腸内細菌と十牛図の話。HANDCARCHIEF BOOKSについて。

葉山にある先日創刊したHANDCARCHIEF BOOKSさんの本、

『僕が買っていた牛はどこへ行った?』、『大切なことはすべて腸内細菌から学んできた』

を拝読しました。

こちらも先日紹介したYADOKARIの『月極本』と同様、自費出版の本。

編集部は先日、関東に行ったときに友人と貸し切りでパーティをした葉山のアトリエ、

CONER BY SHORT FINGERにあります。

こちらの本は昨年の12月25日、ちょうど福岡へ数日旅行に行く前に届きまして。

せっかくだから、旅先で読もうと荷物に入れて、飛行機の中や移動中に読みました。

ハンカチーフブックスという名前のとおり、軽くて邪魔にならない手触りです。


布張りや革張りの重厚な本も、もちろん大好きなんだけど、

最近、物質として手に取るのは軽い本が多い。

そして、誰かに貸したくなる、あげたくなる本が多い。


先日の記事でも書いたけれど、電子書籍は「物質として触れない」ということのほかに、

人にあげたり、貸したりできないところもネックだな、と思っていて。

かといって、既存の本だと何だか「人に貸す」「あげる」ことが

いまいちフィットしないんですよね。感覚的に。

たぶん、「売る」「得る」概念で作っている本が多いからだと思う。


もちろん、収益を得ないと出版社は存続できないので仕方がないのですが、

果たして「売る」「得る」ことは「本」の絶対的な目標なのか? 

とわたしは結構疑問に思っていて。

(そのへん、『Rhythm』で始めた新連載『島の、リズム』でもちらりと書きました)
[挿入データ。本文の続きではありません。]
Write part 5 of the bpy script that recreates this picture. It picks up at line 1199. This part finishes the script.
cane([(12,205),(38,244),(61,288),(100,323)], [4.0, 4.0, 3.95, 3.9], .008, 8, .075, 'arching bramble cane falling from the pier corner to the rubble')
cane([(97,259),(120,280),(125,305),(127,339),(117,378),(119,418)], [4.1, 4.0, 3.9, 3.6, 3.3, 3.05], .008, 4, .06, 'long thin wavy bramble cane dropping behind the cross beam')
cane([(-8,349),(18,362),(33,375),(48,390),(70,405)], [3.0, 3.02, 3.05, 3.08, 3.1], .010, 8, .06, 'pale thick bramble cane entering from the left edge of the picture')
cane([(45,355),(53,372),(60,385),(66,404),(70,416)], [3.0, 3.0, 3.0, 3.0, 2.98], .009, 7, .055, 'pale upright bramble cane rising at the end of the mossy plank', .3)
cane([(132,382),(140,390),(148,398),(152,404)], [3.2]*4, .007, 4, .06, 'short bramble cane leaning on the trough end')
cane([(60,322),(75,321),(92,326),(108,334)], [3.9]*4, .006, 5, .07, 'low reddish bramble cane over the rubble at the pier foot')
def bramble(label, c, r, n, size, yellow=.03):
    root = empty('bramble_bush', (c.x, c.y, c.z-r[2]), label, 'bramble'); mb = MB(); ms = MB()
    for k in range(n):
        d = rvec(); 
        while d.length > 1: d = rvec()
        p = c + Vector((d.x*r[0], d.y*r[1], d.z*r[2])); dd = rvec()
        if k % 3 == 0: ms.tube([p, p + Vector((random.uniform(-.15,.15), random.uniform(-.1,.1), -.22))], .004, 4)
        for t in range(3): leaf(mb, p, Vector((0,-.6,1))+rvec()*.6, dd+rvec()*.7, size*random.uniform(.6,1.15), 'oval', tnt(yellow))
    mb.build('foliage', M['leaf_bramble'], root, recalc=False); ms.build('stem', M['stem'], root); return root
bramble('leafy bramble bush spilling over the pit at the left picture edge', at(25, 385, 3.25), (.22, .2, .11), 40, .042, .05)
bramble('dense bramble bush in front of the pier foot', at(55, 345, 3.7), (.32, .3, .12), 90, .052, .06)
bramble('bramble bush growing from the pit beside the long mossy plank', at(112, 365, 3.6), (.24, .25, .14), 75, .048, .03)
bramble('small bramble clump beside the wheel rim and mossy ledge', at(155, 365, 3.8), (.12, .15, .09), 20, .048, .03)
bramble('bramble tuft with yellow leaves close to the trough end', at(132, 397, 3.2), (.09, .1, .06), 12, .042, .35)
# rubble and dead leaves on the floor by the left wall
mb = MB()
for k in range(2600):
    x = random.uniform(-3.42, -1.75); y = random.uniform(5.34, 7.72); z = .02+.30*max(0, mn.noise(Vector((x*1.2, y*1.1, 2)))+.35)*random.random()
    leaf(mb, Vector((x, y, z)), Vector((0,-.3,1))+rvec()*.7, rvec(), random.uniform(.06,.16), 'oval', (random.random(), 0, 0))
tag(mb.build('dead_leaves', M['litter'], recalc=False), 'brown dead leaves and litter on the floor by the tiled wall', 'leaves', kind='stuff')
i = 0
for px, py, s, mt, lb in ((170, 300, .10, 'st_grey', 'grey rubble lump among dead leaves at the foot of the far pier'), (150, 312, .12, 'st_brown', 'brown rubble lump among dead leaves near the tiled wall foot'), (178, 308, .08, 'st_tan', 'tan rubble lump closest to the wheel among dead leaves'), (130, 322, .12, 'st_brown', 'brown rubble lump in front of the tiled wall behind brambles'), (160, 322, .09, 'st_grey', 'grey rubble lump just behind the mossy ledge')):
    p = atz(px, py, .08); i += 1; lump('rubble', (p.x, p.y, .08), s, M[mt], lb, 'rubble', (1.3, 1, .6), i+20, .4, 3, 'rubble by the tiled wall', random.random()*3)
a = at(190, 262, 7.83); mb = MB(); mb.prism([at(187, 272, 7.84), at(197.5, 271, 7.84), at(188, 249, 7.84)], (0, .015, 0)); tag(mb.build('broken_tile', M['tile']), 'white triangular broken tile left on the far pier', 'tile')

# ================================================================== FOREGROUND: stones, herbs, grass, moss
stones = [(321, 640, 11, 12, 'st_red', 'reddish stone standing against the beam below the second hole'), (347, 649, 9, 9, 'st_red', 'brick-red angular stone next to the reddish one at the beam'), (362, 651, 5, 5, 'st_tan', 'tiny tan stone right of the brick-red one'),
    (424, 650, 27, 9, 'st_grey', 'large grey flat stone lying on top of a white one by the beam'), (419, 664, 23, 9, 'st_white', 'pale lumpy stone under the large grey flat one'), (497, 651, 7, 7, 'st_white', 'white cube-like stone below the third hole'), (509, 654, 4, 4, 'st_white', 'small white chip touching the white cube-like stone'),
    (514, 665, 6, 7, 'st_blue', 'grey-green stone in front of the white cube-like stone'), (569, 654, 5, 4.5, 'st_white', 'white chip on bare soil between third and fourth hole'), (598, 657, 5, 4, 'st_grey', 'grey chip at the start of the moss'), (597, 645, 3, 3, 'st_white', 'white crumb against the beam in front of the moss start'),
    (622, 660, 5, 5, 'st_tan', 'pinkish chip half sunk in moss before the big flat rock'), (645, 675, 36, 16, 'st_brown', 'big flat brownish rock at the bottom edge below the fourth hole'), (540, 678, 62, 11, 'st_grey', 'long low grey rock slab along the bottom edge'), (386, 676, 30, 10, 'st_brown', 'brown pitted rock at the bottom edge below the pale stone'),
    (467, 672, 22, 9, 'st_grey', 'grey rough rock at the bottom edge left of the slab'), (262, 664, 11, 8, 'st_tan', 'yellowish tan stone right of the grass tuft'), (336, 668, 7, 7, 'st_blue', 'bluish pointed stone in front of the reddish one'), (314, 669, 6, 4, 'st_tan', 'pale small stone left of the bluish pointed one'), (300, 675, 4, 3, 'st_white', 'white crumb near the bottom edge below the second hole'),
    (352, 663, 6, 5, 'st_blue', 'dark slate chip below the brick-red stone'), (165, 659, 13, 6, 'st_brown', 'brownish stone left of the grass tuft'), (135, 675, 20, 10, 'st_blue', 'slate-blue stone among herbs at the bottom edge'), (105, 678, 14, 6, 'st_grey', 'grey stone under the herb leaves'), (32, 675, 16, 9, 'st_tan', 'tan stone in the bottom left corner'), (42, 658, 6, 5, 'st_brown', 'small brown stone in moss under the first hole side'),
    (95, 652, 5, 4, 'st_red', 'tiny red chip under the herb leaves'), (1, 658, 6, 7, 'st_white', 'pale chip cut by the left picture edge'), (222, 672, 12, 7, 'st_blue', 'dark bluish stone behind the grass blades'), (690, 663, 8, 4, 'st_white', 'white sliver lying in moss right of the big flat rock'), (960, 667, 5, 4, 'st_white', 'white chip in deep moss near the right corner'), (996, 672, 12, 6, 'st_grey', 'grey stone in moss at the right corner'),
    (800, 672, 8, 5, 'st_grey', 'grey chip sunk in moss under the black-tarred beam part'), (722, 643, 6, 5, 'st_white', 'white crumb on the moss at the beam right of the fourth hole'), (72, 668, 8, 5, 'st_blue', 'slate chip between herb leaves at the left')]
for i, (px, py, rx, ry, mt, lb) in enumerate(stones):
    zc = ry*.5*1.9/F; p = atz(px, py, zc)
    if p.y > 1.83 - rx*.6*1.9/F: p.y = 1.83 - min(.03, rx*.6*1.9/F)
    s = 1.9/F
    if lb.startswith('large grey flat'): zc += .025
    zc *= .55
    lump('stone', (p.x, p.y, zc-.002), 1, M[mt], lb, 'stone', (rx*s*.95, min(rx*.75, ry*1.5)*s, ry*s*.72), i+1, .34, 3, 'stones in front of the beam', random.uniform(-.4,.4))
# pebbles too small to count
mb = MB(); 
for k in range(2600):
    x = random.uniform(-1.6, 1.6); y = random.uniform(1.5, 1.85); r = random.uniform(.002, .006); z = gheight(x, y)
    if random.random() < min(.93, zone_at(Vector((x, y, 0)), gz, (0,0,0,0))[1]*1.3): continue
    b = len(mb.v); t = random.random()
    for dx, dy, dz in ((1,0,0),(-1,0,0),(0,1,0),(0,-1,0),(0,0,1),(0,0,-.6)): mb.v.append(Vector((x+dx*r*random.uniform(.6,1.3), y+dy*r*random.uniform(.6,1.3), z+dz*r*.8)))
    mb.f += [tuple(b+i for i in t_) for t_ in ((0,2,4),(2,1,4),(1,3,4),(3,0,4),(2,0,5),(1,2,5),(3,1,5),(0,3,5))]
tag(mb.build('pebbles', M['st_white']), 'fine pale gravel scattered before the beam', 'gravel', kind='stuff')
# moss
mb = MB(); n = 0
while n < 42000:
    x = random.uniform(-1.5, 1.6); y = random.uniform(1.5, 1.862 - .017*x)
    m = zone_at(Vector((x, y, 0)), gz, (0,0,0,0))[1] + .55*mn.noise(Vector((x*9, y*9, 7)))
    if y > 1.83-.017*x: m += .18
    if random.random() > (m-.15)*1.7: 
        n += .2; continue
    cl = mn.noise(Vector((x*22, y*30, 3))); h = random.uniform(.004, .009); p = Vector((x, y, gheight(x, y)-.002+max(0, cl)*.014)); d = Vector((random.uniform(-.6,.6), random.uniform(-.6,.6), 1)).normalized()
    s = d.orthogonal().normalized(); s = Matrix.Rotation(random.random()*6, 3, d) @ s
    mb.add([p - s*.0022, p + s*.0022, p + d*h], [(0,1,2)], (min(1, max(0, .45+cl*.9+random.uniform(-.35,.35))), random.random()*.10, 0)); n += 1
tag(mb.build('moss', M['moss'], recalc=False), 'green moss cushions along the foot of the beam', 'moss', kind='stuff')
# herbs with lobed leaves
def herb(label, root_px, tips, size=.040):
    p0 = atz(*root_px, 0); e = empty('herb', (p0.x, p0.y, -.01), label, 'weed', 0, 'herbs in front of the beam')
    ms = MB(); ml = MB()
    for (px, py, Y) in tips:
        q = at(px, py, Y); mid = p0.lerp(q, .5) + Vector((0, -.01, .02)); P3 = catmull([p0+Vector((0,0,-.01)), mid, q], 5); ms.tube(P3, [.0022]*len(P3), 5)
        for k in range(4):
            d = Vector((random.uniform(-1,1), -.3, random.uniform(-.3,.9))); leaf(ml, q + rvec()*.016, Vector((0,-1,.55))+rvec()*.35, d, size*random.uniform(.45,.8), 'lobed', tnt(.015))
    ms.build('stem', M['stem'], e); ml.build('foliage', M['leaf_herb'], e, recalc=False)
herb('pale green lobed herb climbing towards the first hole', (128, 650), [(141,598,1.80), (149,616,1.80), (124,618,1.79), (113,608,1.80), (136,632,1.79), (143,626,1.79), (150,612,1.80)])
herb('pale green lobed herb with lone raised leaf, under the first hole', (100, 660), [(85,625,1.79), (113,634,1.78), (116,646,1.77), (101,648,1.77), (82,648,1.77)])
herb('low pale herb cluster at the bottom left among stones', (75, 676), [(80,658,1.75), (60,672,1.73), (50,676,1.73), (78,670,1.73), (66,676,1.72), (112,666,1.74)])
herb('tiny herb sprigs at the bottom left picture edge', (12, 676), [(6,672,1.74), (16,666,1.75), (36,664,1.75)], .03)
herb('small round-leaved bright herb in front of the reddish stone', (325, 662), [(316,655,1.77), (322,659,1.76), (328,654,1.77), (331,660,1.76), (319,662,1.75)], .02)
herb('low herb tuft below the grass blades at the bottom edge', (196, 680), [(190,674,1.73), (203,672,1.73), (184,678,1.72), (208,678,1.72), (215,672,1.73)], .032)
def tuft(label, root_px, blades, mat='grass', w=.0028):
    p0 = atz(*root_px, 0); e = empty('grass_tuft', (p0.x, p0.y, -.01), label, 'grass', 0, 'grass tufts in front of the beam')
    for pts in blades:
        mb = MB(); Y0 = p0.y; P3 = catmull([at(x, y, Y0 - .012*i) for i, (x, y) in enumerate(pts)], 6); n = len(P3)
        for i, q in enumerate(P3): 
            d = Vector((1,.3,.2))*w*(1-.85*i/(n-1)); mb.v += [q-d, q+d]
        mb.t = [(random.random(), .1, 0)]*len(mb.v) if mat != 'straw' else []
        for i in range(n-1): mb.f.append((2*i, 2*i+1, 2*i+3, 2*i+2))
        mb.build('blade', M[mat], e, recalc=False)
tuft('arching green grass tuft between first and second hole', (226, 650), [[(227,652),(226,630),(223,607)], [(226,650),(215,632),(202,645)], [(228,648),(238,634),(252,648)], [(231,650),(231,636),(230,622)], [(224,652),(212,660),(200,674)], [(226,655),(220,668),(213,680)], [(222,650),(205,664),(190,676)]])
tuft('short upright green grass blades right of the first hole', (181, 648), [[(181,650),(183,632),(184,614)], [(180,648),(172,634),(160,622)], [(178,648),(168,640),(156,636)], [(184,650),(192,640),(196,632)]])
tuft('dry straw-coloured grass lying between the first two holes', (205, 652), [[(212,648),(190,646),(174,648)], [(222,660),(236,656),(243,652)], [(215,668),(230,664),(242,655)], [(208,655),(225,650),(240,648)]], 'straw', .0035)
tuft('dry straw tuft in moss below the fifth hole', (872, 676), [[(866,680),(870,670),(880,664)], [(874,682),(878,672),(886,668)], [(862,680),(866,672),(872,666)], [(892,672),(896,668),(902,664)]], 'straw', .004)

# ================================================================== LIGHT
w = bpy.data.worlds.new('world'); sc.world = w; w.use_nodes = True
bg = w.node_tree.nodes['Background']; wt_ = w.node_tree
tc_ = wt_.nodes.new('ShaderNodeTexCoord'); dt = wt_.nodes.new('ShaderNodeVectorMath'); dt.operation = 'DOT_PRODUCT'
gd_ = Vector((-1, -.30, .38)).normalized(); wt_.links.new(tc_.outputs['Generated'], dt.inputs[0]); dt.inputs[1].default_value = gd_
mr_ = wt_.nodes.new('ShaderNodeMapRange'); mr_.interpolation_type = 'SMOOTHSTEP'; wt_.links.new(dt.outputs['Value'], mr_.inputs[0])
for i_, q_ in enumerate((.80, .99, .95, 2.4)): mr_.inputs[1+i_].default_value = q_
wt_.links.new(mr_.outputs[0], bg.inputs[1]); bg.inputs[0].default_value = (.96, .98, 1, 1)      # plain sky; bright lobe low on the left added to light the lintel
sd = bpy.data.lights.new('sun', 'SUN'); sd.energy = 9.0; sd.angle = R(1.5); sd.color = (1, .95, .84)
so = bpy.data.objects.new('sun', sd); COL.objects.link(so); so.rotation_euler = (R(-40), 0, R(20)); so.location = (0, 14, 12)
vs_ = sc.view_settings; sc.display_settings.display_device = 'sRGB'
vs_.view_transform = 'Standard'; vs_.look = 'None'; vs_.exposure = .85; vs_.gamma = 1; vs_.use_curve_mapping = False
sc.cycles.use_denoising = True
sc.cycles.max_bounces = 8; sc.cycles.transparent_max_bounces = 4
「はいはい、こういうのが売れるんでしょ」で作られた本は作るほうも摩耗するし、

読んでくれる人を信じてないってことだし、

書き手としては信じられない相手に向かって書くのはもう摩耗というか消耗だし、

というところもあり、ぶっちゃけ、わたしもここ数年、疲れ切っていたんです。


だから、最近、自費出版やクラウドファウンディングで資金を集めて本を出す人が周囲に多くいて、

それが何だか軽やかで楽しそうで嬉しくなるのかもしれません。


さて、この2冊『僕が飼っていた牛はどこへ行った?』と

『大切なことはすべて腸内細菌から学んできた』について。


『僕が飼っていた牛はどこへ行った?』は

禅の悟りに至る道のりを10枚の絵で現した十牛図についてのお話。

禅僧の方とサイエンスライターの方の対談を本に起こしたものです。

「宇宙全体が生きている」という仏教の見方をわかりやすく語るお二人は、

仏教と科学両面から同じことを言っていて、それがとても楽しそうでした。

大人が読むのはもちろん、中学生、高校生にもぜひ読んでほしいな、と思う本です。


『大切なことはすべて腸内細菌から学んできた』は

人生を腸内細菌の研究に捧げてきた研究者、光岡知足さんの著作。

腸を小宇宙ととらえてヒトと菌の関わりを解き明かしていくこの本は、

ミクロからマクロへ視点がいく。


ちょうどこの本を読んでいるとき、最近お世話になっている

北九州ひびき野にあるハイブリットラボFILTOMさんにお邪魔したんだけど、

そこの方々も同じようなことを言っていて。

科学を突き詰めると、やっぱり宇宙に思いを馳せることになり、

ていうか、自分の細胞自体がほんとは小宇宙。


「パラダイムが変わるのは意識の世界のこと」

『僕が飼っていた牛はどこへ行った?』


「この世界に生きていること、そこに何らかの法則が働き、

様々な現象があらわれていることを自分なりの方法で感じとり、

みずからの生き方や考え方を深めること」

『大切なことはすべて腸内細菌から学んできた』


この言葉が印象的でした。


世界はすべてつながっている。


本当はみんながそれを知っている、とわたしも思います。

本にはすてきな葉山の風景の写真のポストカードとしおりつき!

こういう細やかでかわいいしつらえも、すごくうれしいよね。